Chinese media welcomes climate deal with US.

Guardian: “The US-China deal on carbon emissions received a broadly positive response in China in the media and from experts.”
“While the Chinese press mostly carried news stories about the deal and not much analysis in comparison to the western press, it was was welcoming of a deal some described as “historic”.
The Chinese state-run newspaper China Daily carried an editorial describing the goals announced by the US and China as exemplary. It said the China-US joint announcement on climate change was the real highlight of the meeting between Xi Jinping and Barack Obama and the unexpected outcome was “a pleasant surprise.”
The newspaper described the Chinese pledges as a huge commitment in a country where “development carries the only hope of freeing hundreds of millions from their daily struggle for subsistence.”
The newspaper also praised the US part of the deal calling it “an ambitious goal that entails a shared political will across party lines back home.” The paper added that the China-US deal will help in “persuading reluctant others” at the UN climate negotiations.
The news website news.21cn carried a story saying that if China and the US achieve the aims of the deal, it will not only contribute to improve the environment, but also encourage other countries to reduce emissions.

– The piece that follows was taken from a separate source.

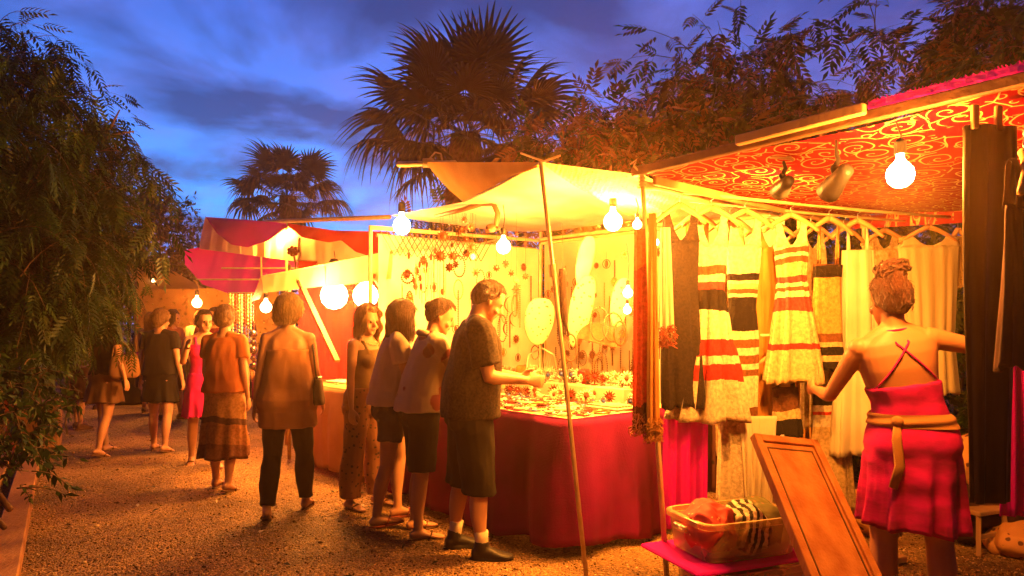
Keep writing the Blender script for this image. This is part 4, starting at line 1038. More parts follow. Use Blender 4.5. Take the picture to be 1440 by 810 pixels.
# ============================================================ people
def V3(*a): return Vector(a)
def skinmat(n, c): return mat('skin_'+n, c, tuple(x*.88 for x in c), rough=.5, nscale=6, bump=.05, bscale=90, spec=.4)
SK = skinmat('warm', (.52, .27, .16)); SKD = skinmat('tanned', (.44, .19, .09))
EYE = mat('eye_dark', (.02, .012, .01), rough=.2, bump=0); LIP = mat('lips', (.42, .10, .08), rough=.4, bump=0)
def hairmat(n, c): return mat('hair_'+n, c, tuple(x*.5 for x in c), rough=.45, nscale=26, bump=1.0, bscale=90, stretch=(3, 3, .4), spec=.5)
H_BLOND = hairmat('blond', (.55, .36, .15)); H_BROWN = hairmat('brown', (.11, .045, .02)); H_DARK = hairmat('dark', (.045, .022, .014)); H_LIGHT = hairmat('light_brown', (.34, .18, .07))
def cloth_mat(n, c, c2=None, **k):
    k.setdefault('rough', .85); k.setdefault('bump', .25); k.setdefault('bscale', 220); k.setdefault('nscale', 5)
    return mat('fabric_'+n, c, c2, **k)
TOR_F = [(.80, .120, .085, .0), (.85, .158, .108, .005), (.90, .176, .120, .012), (.97, .166, .112, .008), (1.05, .137, .098, 0), (1.12, .126, .092, -.002), (1.20, .138, .100, -.004), (1.28, .150, .106, -.004), (1.35, .158, .098, 0), (1.40, .150, .080, .006), (1.435, .105, .064, .01), (1.465, .058, .055, .01)]
TOR_M = [(.80, .120, .09, .0), (.85, .150, .108, .002), (.90, .163, .115, .006), (.97, .160, .112, .003), (1.05, .150, .106, 0), (1.12, .150, .105, -.004), (1.20, .160, .110, -.006), (1.28, .174, .118, -.004), (1.35, .185, .112, 0), (1.40, .178, .09, .006), (1.435, .122, .07, .01), (1.465, .064, .06, .01)]
def torval(tor, z):
    for a, b in zip(tor, tor[1:]):
        if z <= b[0]:
            u = max(0, (z-a[0])/(b[0]-a[0])); return [a[i]+(b[i]-a[i])*u for i in (1, 2, 3)]
    return list(tor[-1][1:])
def ldir(flex, abd, side):
    f = math.radians(flex); a = math.radians(abd)
    return Vector((side*math.sin(a), -math.sin(f)*math.cos(a), -math.cos(f)*math.cos(a)))
def fnoise(amp, sc=(9, 9, 4), fine=0):
    def fn(co, no):
        out = co.copy()
        for i in range(len(co)):
            c = co[i]; p = Vector((c[0]*sc[0], c[1]*sc[1], c[2]*sc[2]))
            v = 1-2*abs(mn.noise(p)); d = amp*(v*.7+.5*mn.noise(p*2.1))
            out[i] = c+no[i]*d
        return out
    return fn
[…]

Popular news magazine website, Paper.cn, said in an editorial that it is only with the consensus between the US and China that a global climate change deal can be reached. It said that in China the solutions to cope with climate change “closely relate to the systems, policies and market motivations” relating to dealing with pollution and that the speeding up of action on one “will bring motivation to the other.”
While experts were mostly optimistic that China could reach its stated target of capping emissions and increasing its use of energy from zero-emission sources to 20% by 2030, they also outlined the challenges in achieving the target. On the whole experts working in the area of environment and climate change in China welcomed the announcement but some were more enthusiastic of its significance than others.
“It is positive for China for the first time to make a commitment on the peaking of carbon emissions. It is very important because the previous commitment was only on carbon intensity,” said Ma Jun, one of China’s most well-known environmentalists and director of the NGO the Institute of Public and Environmental Affairs.
He said that to achieve the target will be challenging because “China’s energy is very much focused on coal and the economy is very focused on heavy industry which is carbon intensive so restructuring won’t be easy.”
“But I think that the momentum generated to solve the local air pollution problem is a push for such a commitment. To deal with local pollution, China has put on the agenda the capping of coal, which has long been a sensitive issue,” he added.
Peggy Liu Chairperson of the Joint US-China Collaboration on Clean Energy, based in Shanghai, was not as enthusiastic about the ‘newness’ of what was being agreed.
“Like many bilateral agreements between the US and China, much of this was repackaged current thinking for a good timely news story,” she said. But Liu said that it is very positive in it’s significance for the UN climate change negotiations and is a “welcome injection of positive energy”.
Of China’s part of the agreement she said China didn’t say anything new. “The internal estimates for peaking carbon were always 2030, mainly based on when urbanisation would peak. China has talked about 20% renewables by 2030 for years already.” But she said that internally, the Chinese government is looking at how to increase the renewable figure even higher.
Li Shuo, senior climate and energy policy officer with Greenpeace East Asia, said the Chinese commitment is “really significant” and that the task in hand should not be underestimated because it requires China “to build another US energy system based on renewable energy”. He said China “will really need reform of the electricity market and how the grid operates. That’s why the 20% target carries significance”.”